Hay algo particular acerca de estas niñas, una contradicción entre la edad que tienen y la que aparentan tener. Dos niñas, con cuerpos que indican que no son mayores de doce años, tienen rostros que las hacen parecer de veinte años o más.

Proxenetas
Las menores son sólo el rostro visible del fenómeno de la prostitución infantil en San Miguel.
Detrás de ellas, hay adultos que se lucran de sus actividades. La anciana vendedora de periódicos que vigila una entrada del área de “El Pirulín” es apenas una pieza en una estructura de relaciones más compleja.
Las menores no actúan solas. También en las calles existe una figura que se aproxima a la figura de la matrona de un prostíbulo. En “El Pirulín” es una mujer que llaman “la lésbica” la proxeneta.
Ella deambula las calles, anuncia problemas potenciales y se asegura que el negocio marche con regularidad.
Los taxistas también cumplen un papel de intermediarios. Llevan a los clientes que buscan “servicios” hasta la matrona o directamente a las menores de edad.
Los taxistas saben cómo localizar a las prostitutas menores, incluso cuando los puntos de encuentro cambian.

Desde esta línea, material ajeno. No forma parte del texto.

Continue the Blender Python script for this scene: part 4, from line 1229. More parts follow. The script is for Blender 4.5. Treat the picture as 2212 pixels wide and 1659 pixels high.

También tienen una relación económica con los hospedajes, y reciben una comisión por cada cliente que llevan.
Esas niñas están en la escala más baja del comercio sexual. La dignidad inapreciable de sus cuerpos se oferta a precios nunca mayores de los diez dólares.
Una menor cobra entre dos y siete dólares, hasta un máximo de diez por prestar “servicios” sexuales. Pero con todas las cuotas que deben pagar, incluso el condón y los $3 del cuarto, sus ganancias por cliente nunca superan los $4 ó $5.
Con la explotación también se lucran las maras de la zona, que cobran “impuestos”, al utilizar un sistema muy similar al de las extorsiones.

Explotación
La prostitución de menores es un mundo que se esfuerza por permanecer invisible, pero en 2004 hubo un cambio que ha obligado a las instituciones a ver el problema con mayor claridad.
“La explotación sexual de menores no es un fenómeno nuevo, pero la forma en que lo visualizamos y tratamos cambió radicalmente con la reforma de las leyes hace dos años”, comenta Hugo Ramírez, subcomisionado de la División de Servicios Juveniles y Familia de la Policía Nacional Civil.
El Patronato para el Desarrollo de las Comunidades de Morazán y San Miguel (Padecoms), una organización que maneja un programa local de rehabilitación para menores que viven en condiciones de explotación sexual, estima que hay cerca de mil niñas sólo en las calles, una cifra que podría parecer exagerada, pero que no puede ser fácilmente rechazada.
Una labor de campo de ocho meses le permitió a este programa llevar a cabo un estudio que permite comprender la mecánica del problema, su organización en las calles, y una clara identificación de las víctimas y los explotadores.
“Nuestros objetivos para el estudio base eran claros: cualificar el problema y cuantificar la población”, explicó Leda López, la coordinadora del programa de Padecoms.
“Con lo que ahora sabemos, hay que cambiar el enfoque: el problema no es la niña, sino el adulto”.